Determination of critical fracture energy, Gfr, from crack tip stretch

Characterization of ductile fracture is a major problem, especially in the nuclear industry where the material behaviour in the upper shelf region is important. Use of the J−Δa curve to cover the risk of ductile fracture is popular among the designers. But, it is well known that the J−Δa curve can be geometry dependent, so, transfer of laboratory test data to the components is a problem. Serious attempts have been made in the recent past to identify a unique material function (independent of geometry) to characterize ductile fracture. Those attempts are partly successful, but there are still many aspects to be solved. The present work aims at the same direction as mentioned above.The paper has three distinct parts, namely a theoretical model, FE simulation and discussions on FE-simulated results.
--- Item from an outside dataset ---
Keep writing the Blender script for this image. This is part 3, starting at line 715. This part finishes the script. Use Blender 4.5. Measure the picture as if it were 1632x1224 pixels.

In the theoretical model attempts have been made to relate critical fracture energy, Gfr, with crack tip deformation (stretch) by using the final stretch theory of Michael Wnuk together with a cohesive traction–separation model. The objective of this model is to extract Gfr from local deformation of the crack tip so as to identify it as a crack growth parameter.Next, this model has been successfully implemented in FE simulation of CT specimens and TPBB specimens of ductile materials. Gfr is obtained from the local crack tip stretch together with other associated results.Finally, the results obtained from FE simulation are analysed. It is found that Gfr is a fracture parameter connected to crack tip deformation and it can simulate ductile crack growth process in a steady-state condition.